Ron’s Classic Result Spells Doom For Rivals

Daysee Doom triumphs in the Coolmore Classic.

Daysee Doom triumphs in the Group One Coolmore Classic (Lisa Grimm)


It was a popular win. Ron Quinton has always been a favourite for Sydney crowds, initially as a champion hoop (eight jockeys’ premierships in the 70s and 80s) and now as a leading trainer.

On Saturday at Rosehill Gardens he was again in the spotlight after his outstanding mare, Daysee Doom, had captured the Group One Coolmore Classic over 1500m.

Mobbed after the race by well-wishers, the ever affable Quinton quipped that “I’ve always managed to find myself a couple of good mares”.

True that. Indeed, the Coolmore is a race which Quinton has definitely left his mark on, steering Miss Personality to victory in the inaugural running of the race in 1973 (then known as the STC Fillies & Mares Classic) and doubling the deed in 1984 via Emancipation (one of six Group Ones for the champion mare). Meanwhile, as a trainer, he had previously saddled up two winners in Ofcourseican (2012) and Peeping (2016).

“This has been a good race for me … Max Lees won five of them and I’m doing my best to catch up,” Quinton points out.

Always something of a mentor to jockeys, Ofcourseican and Peeping were the first Group One winners – respectively – for Kathy O’Hara and Sam Clipperton, while Andrew Adkins now owes his initial score at the elite level to Quinton too.

“Andrew has worked hard to get where he is,” Quinton said of Adkins who only came out of his apprenticeship six weeks ago. “They just need a chance … they can ride as good as anyone but people don’t give them a go. Andrew only had the one ride at Rosehill on Saturday, but it was a great ride and it’s all about opportunity.”

Despite having to contend with another wide barrier – Daysee Doom has drawn 12 of 12, 5 of 12, 16 of 16, 6 of 8 and, on Saturday, 14 of 17 in her last five outings – Adkins had the 5YO mare in a good position turning for home in the Coolmore.

However, when the leader Flippant dropped off at the 200m mark, Adkins and Daysee Doom had to do some scrambling, holding off a fast finishing pack which included Oregon’s Day and Silent Sedition.

They were right up to the task and Adkins was quick to thank his supporters.

“Ron (Quinton) is like family to me … a second dad,” a clearly excited Adkins said after the race. “And the mare is so tough.

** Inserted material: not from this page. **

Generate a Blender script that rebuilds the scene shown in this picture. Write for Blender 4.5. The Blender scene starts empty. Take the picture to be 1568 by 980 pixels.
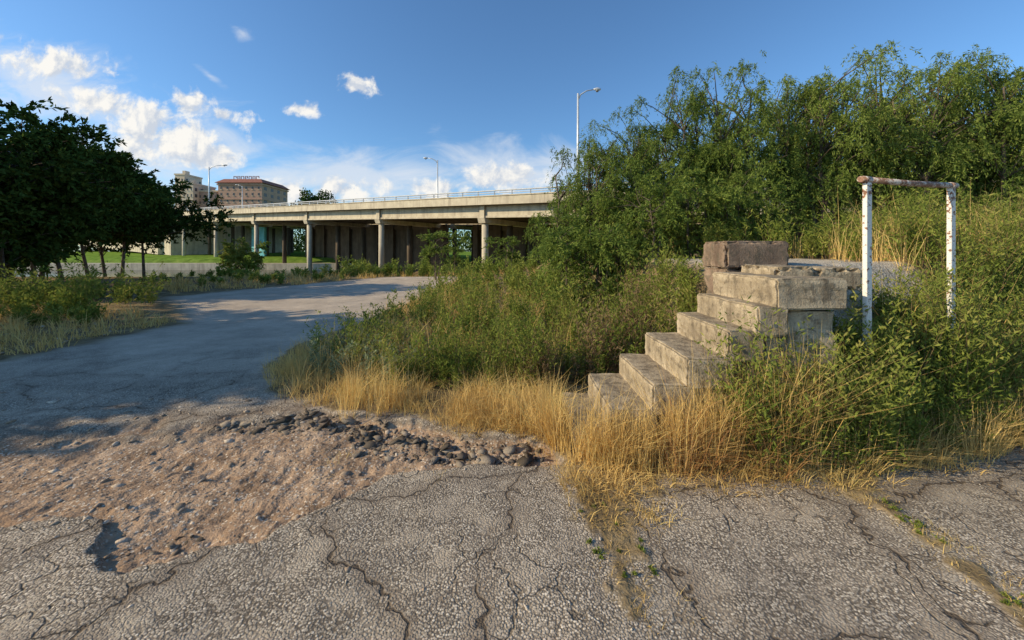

She performed really well three weeks ago to win the (Group Two) Millie Fox and now she’s done it again – this time in a Group One – taking on some of the best mares in one of the toughest fields you’ll see.

“I can’t thank the owners, Mr and Mrs Griffin enough. They have been the most loyal people to me and I wouldn’t be here today without them.”

Aside from racing Daysee Doom, Jack and Anthea Griffin also bred the horse from their Mister C mare, See A Victory.

Unfortunately, See A Victory only produced the one runner in Daysee Doom, with both broodmare and the following foal dying within a few days of each other.

The Griffins also bred Group One winner, Bluebird The Word and 2001 Coolmore Classic winner, Porto Roca, who would go on to produce Dubai World Cup winner Monterosso and is the granddam of Silent Sedition, who won the Group One William Reid and was a lip second to Heavens Above in last year’s Coolmore.

Silent Sedition went close again on Saturday with a lightning finish for third, the irony of which was not lost on Jack Griffin.

Perth based Griffin and his wife had just returned from overseas and decided against making the trip east for the Coolmore, parking themselves in front of the telly for the big race.

“I noticed Silent Sedition rattling home, but I was always confident Daysee Doom would hold on. She’s a tough mare,” Griffin enthused. “It’s terrific to breed another Group One winner, but it’s nice to crack one as an owner too.”

Surprisingly, Daysee Doom was sent out a $21 pick for the Coolmore but it’s unlikely she’ll be anywhere near those odds for her next outing.

“We leave it entirely up to Ron, but she has a number of options: the (Group Two) Emancipation Stakes over the same course and distance on 31 March, the ($3 million) Doncaster Mile on 7 April, or the ($1 million) Coolmore Legacy on 14 April.

“If she can get a decent barrier draw she’d have to be considered some sort of chance in the Doncaster.”

Although the Griffins don’t have a broodmare in yonder paddock, they are in no rush to retire Daysee Doom.

“She’s only had the 19 starts (for nine wins – four at black type – five placings and $1,174,575 in prizemoney) and we’d like to keep racing her through to at least next autumn before making any decision as to her breeding future.”

That’s good news for racing fans and good news too for Aquis Farm which stands Daysee Doom’s sire, Domesday, also sire of Coolmore runnerup, Oregon’s Day.

Daysee Doom is one of 16 stakes winners (four Group One winners) for Domesday, who stood last season at a fee of $8,800 and covered 141 mares from his Queensland base.